WHAT'S BEEN THE IMPACT?

The effectiveness of sanctions so far is a matter of debate. They “can inflict some pain” and be “a long-term drag on investment and trade,” wrote Bloomberg Economics analyst Scott Johnson. Some, for instance, imposed travel restrictions and asset freezes on individuals unlikely to travel to America or have assets in US accounts.

The Congressional Research Service, in a report updated in 2020, said that sanctions “have had a negative but relatively modest impact on Russia’s growth” and that it’s “difficult to determine” whether sanctions actually influence Russia’s behavior. Russia, for its part, maintains it can survive the sanctions. As Johnson and the Congressional Research Service both note, the US is constrained by worries over unintended collateral damage. 

WHAT SORT OF COLLATERAL DAMAGE?

The April 2018 sanctions targeting Rusal disrupted the global supply chain for aluminum and briefly sent prices soaring by 30 per cent. That affected aluminum consumers in Europe, the US and Asia including car manufacturers, soda-can makers, the world’s biggest miners and big banks that finance the aluminum trade.

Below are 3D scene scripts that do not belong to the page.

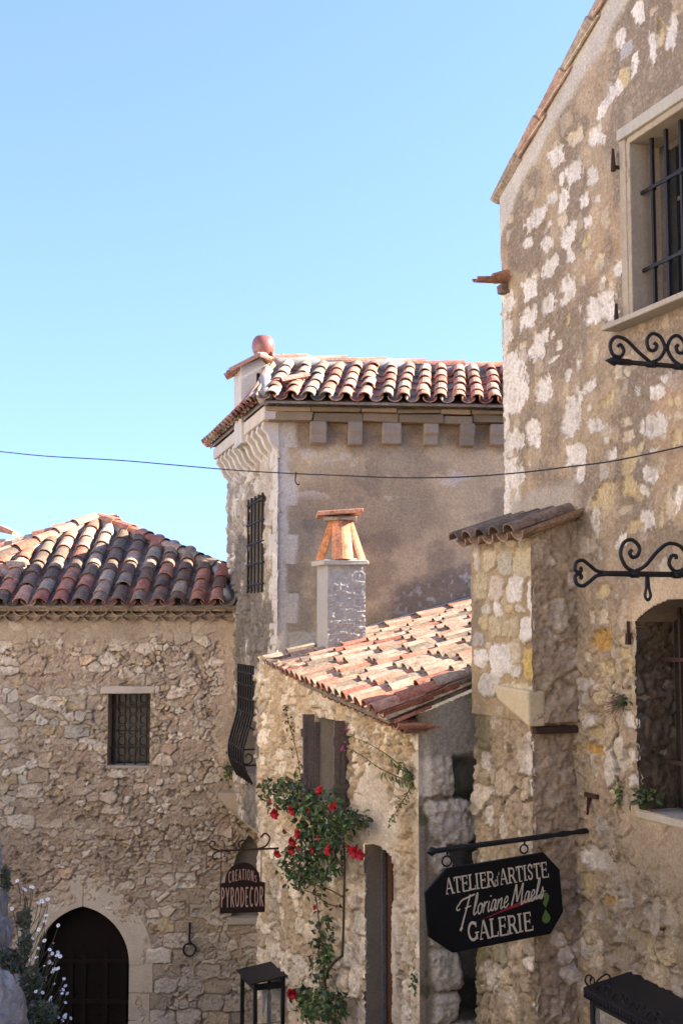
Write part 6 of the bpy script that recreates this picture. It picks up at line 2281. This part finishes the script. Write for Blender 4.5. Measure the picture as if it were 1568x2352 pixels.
trunk = [(775, 2420), (768, 2352), (752, 2300), (745, 2250), (762, 2215), (786, 2195), (789, 2110), (790, 2040), (791, 1970), (785, 1900), (768, 1850)]
stemline(trunk[:6], 0.10, 0.12, 0.026, 0.014)
stemline(trunk[5:], 0.12, 0.20, 0.014, 0.009)
stems = [stemline(*a) for a in (
    ([(789, 2062), (760, 2045), (720, 2030), (690, 2010), (660, 1995)], .14, .2, .008, .004),
    ([(789, 2000), (770, 1960), (760, 1900)], .15, .2, .007, .004),
    ([(788, 2085), (750, 2075), (725, 2055), (700, 2045)], .14, .15, .007, .004),
    ([(770, 1880), (720, 1850), (680, 1830), (640, 1815), (610, 1812)], .2, .18, .008, .004),
    ([(700, 1850), (692, 1800), (684, 1740), (672, 1690), (662, 1655), (655, 1622)], .14, .06, .006, .003),
    ([(775, 1880), (800, 1860), (830, 1880), (845, 1900)], .2, .16, .006, .003),
    ([(745, 2250), (742, 2190), (735, 2140), (728, 2080), (722, 2030)], .1, .12, .010, .005),
    ([(745, 2250), (730, 2290), (700, 2290), (675, 2283)], .1, .22, .008, .004),
    ([(730, 1890), (690, 1930), (655, 1955), (638, 1960)], .2, .25, .006, .003),
    ([(760, 1900), (790, 1935), (815, 1950)], .2, .25, .006, .003),
    ([(680, 1830), (640, 1850), (625, 1865)], .18, .22, .006, .003))]
st.build("stem", M['stem'], RO, smooth=True)
lf = MB()


def leaves_blob(u, v, ru, rv, n, o0, o1, L=0.055, pal=GREENS, droop=0.45):
    for _ in range(n):
        a = rr.uniform(0, 2 * math.pi)
        q_ = math.sqrt(rr.random()) ** 0.9
        k = rr.uniform(0.85, 1.2)
        p = onK(u + ru * q_ * math.cos(a) * k, v + rv * q_ * math.sin(a) * k, rr.uniform(o0, o1))
        d = rdir(rr, (0, 0, -droop))
        nn = rdir(rr, tuple(PK.n * 0.9 + V(0, 0, .5)))
        l = 1.3 * L * rr.uniform(0.6, 1.25)
        leaf(lf, p, d, nn, l, l * 0.58, [c * rr.uniform(0.85, 1.7) for c in rr.choice(pal)])


def leaves_line(pts, n, L=0.05, pal=GREENS, sp=0.05):
    for _ in range(n):
        f = rr.random() * (len(pts) - 1)
        i = int(f)
        p = pts[i] + (pts[min(i + 1, len(pts) - 1)] - pts[i]) * (f - i) + V(rr.gauss(0, sp * .5), rr.gauss(0, sp * .5), rr.gauss(0, sp * .4))
        l = L * rr.uniform(0.6, 1.25)
        leaf(lf, p, rdir(rr, (0, 0, -.3)), rdir(rr, tuple(PK.n * 0.9 + V(0, 0, .5))), l, l * 0.55, [c * rr.uniform(0.7, 1.25) for c in rr.choice(pal)])


leaves_blob(745, 1885, 55, 66, 520, 0.08, 0.38)
leaves_blob(725, 1925, 58, 48, 240, 0.08, 0.32)
leaves_blob(650, 1818, 58, 32, 230, 0.06, 0.26)
leaves_blob(695, 1840, 40, 25, 120, 0.06, 0.26)
leaves_blob(690, 1985, 48, 40, 170, 0.06, 0.24)
leaves_blob(740, 1985, 50, 35, 90, 0.06, 0.24)
leaves_blob(700, 2015, 50, 25, 80, 0.05, 0.2)
leaves_blob(815, 1885, 32, 20, 60, 0.05, 0.22)
leaves_blob(742, 2150, 24, 55, 90, 0.06, 0.18)
leaves_blob(736, 2215, 26, 35, 90, 0.05, 0.18, 0.05, GREENS + LIGHTG)
leaves_blob(728, 2305, 48, 38, 200, 0.05, 0.28, 0.06, GREENS + LIGHTG)
leaves_blob(775, 2310, 22, 40, 90, 0.05, 0.22)
leaves_blob(690, 2275, 25, 15, 40, 0.05, 0.24)
for k, pts in enumerate(stems):
    leaves_line(pts, 60 if k == 4 else 26, 0.045 if k == 4 else 0.05, GREENS + (LIGHTG if k == 4 else []))
lf.build("foliage", M['leaf'], RO)


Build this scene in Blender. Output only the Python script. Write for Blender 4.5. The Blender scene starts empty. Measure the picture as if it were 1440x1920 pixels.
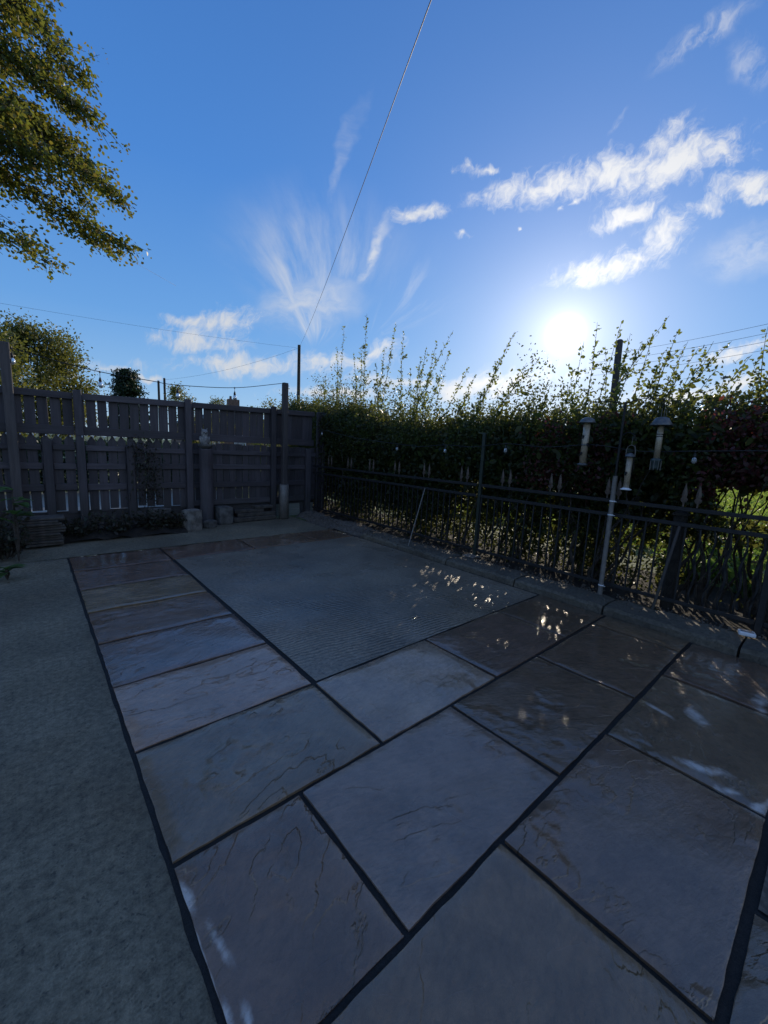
import bpy, math, random
import numpy as np
from mathutils import Vector, Matrix

scene = bpy.context.scene
COL = scene.collection
RNG = np.random.default_rng(11)
random.seed(11)
rad = math.radians

# ------------------------------------------------------------------ camera
CAM_H = 1.345
PITCH, ROLL, YAW = rad(8.798), rad(2.708), rad(41.252)
FPX = 762.64                       # focal length for a frame 1440 wide
_f = Vector((math.sin(YAW)*math.cos(PITCH), math.cos(YAW)*math.cos(PITCH), -math.sin(PITCH)))
_r = Vector((math.cos(YAW), -math.sin(YAW), 0.0))
_u = _r.cross(_f)
CR = _r*math.cos(ROLL) + _u*math.sin(ROLL)
CU = -_r*math.sin(ROLL) + _u*math.cos(ROLL)
CF = _f
cam_data = bpy.data.cameras.new('camera')
cam = bpy.data.objects.new('camera', cam_data)
COL.objects.link(cam)
m = Matrix((CR, CU, -CF)).transposed().to_4x4()
m.translation = (0, 0, CAM_H)
cam.matrix_world = m
cam_data.sensor_fit = 'HORIZONTAL'
cam_data.sensor_width = 36.0
cam_data.lens = FPX/1440*36.0
cam_data.clip_start = 0.05
cam_data.clip_end = 3000
scene.camera = cam

def sight(px, py):
    """world direction of a measured point of the survey photograph"""
    return (CR*(px-720) - CU*(py-960) + CF*FPX).normalized()
def at_y(px, py, Y):
    d = sight(px, py); t = Y/d.y
    return Vector((d.x*t, Y, CAM_H+d.z*t))
def at_x(px, py, X):
    d = sight(px, py); t = X/d.x
    return Vector((X, d.y*t, CAM_H+d.z*t))

# ------------------------------------------------------------------ render / exposure
scene.render.engine = 'CYCLES'
scene.cycles.use_denoising = True
scene.cycles.max_bounces = 5
scene.cycles.diffuse_bounces = 2
scene.cycles.glossy_bounces = 2
scene.cycles.transmission_bounces = 4
scene.cycles.adaptive_threshold = 0.015
scene.cycles.transparent_max_bounces = 12
scene.cycles.caustics_reflective = False
scene.cycles.caustics_refractive = False
scene.cycles.sample_clamp_indirect = 4.0
scene.view_settings.view_transform = 'Standard'
scene.view_settings.look = 'None'
scene.view_settings.gamma = 1.0
scene.view_settings.use_curve_mapping = False
scene.view_settings.exposure = EXPOSURE = -0.62

# ------------------------------------------------------------------ node helpers
class NT:
    def __init__(s, tree): s.t = tree
    def n(s, typ, ins=None, **kw):
        nd = s.t.nodes.new('ShaderNode'+typ)
        for k, v in kw.items(): setattr(nd, k, v)
        for k, v in (ins or {}).items(): s.put(nd.inputs[k], v)
        return nd
    def put(s, sock, v):
        if isinstance(v, bpy.types.NodeSocket): s.t.links.new(v, sock)
        elif v is not None:
            if sock.type == 'RGBA' and not isinstance(v, (int, float)) and len(v) == 3: v = (*v, 1.0)
            sock.default_value = v
    def m(s, op, a, b=None, c=None, clamp=False):
        nd = s.t.nodes.new('ShaderNodeMath'); nd.operation = op; nd.use_clamp = clamp
        for i, v in enumerate((a, b, c)):
            if v is not None: s.put(nd.inputs[i], v)
        return nd.outputs[0]
    def v(s, op, a, b=None, sc=None):
        nd = s.t.nodes.new('ShaderNodeVectorMath'); nd.operation = op
        s.put(nd.inputs[0], a)
        if b is not None: s.put(nd.inputs[1], b)
        if sc is not None: s.put(nd.inputs['Scale'], sc)
        return nd.outputs['Value'] if op in ('DOT_PRODUCT', 'LENGTH', 'DISTANCE') else nd.outputs[0]
    def ramp(s, x, lo, hi, a=0.0, b=1.0, smooth=True):
        nd = s.t.nodes.new('ShaderNodeMapRange')
        nd.interpolation_type = 'SMOOTHSTEP' if smooth else 'LINEAR'
        for i, v in enumerate((x, lo, hi, a, b)): s.put(nd.inputs[i], v)
        return nd.outputs[0]
    def mix(s, fac, a, b, blend='MIX'):
        nd = s.t.nodes.new('ShaderNodeMix'); nd.data_type = 'RGBA'; nd.blend_type = blend
        s.put(nd.inputs[0], fac); s.put(nd.inputs[6], a); s.put(nd.inputs[7], b)
        return nd.outputs[2]
    def noise(s, vec, scale, detail=4, rough=0.5, dist=0.0, color=False, dim='3D'):
        nd = s.n('TexNoise', noise_dimensions=dim, ins={'Scale': scale, 'Detail': detail, 'Roughness': rough, 'Distortion': dist})
        if vec is not None: s.put(nd.inputs['Vector'], vec)
        return nd.outputs['Color' if color else 'Fac']
    def xyz(s, x, y, z=0.0):
        return s.n('CombineXYZ', {0: x, 1: y, 2: z}).outputs[0]

# ------------------------------------------------------------------ sun and sky
SUN_EL, SUN_AZ = rad(14.8), rad(63.1)
SUN_DIR = Vector((math.sin(SUN_AZ)*math.cos(SUN_EL), math.cos(SUN_AZ)*math.cos(SUN_EL), math.sin(SUN_EL)))
sun_data = bpy.data.lights.new('sun', 'SUN')
sun_data.energy = 5.0
sun_data.angle = rad(0.53)
sun_data.color = (1.0, 0.86, 0.66)
sun = bpy.data.objects.new('sun', sun_data)
COL.objects.link(sun)
sun.rotation_euler = SUN_DIR.to_track_quat('Z', 'Y').to_euler()
sun.location = SUN_DIR*60

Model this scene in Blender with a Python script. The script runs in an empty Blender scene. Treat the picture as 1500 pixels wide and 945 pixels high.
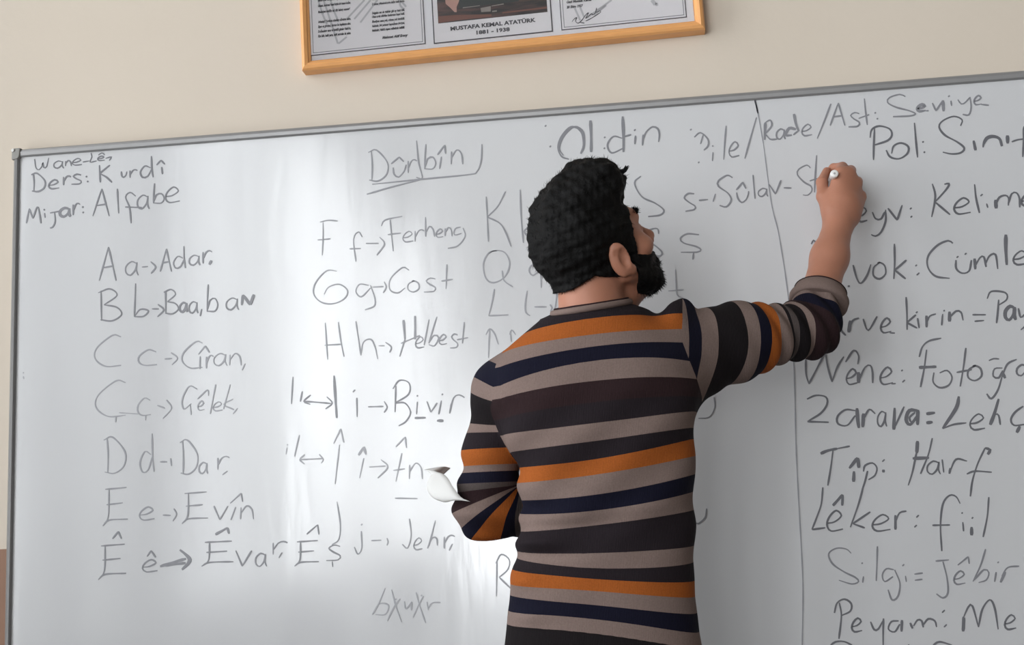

The sanctions on Rusal were lifted in late 2018 after Deripaska agreed to reduce his ownership and relinquish control. Blocking US investors from buying ruble-denominated Russian government debt had long been seen as the “nuclear option” in financial markets, where the bonds, known as OFZs, are a popular investment. But restricting the limits to new debt sales, and not those trading on secondary markets - as Biden did when adding banking sanctions in April 2021 - blunted the impact. 

IS THERE A BETTER WAY?

Sanctions “are not an end in themselves and should not be treated as such,” writes Steven Pifer, a former State Department official now with the Brookings Institution. He urged the Biden administration to embed sanctions in a broader US policy toward Russia, link them to specific policy goals understood by the Kremlin, and be willing to reverse sanctions “if Russia ceases the offending action”.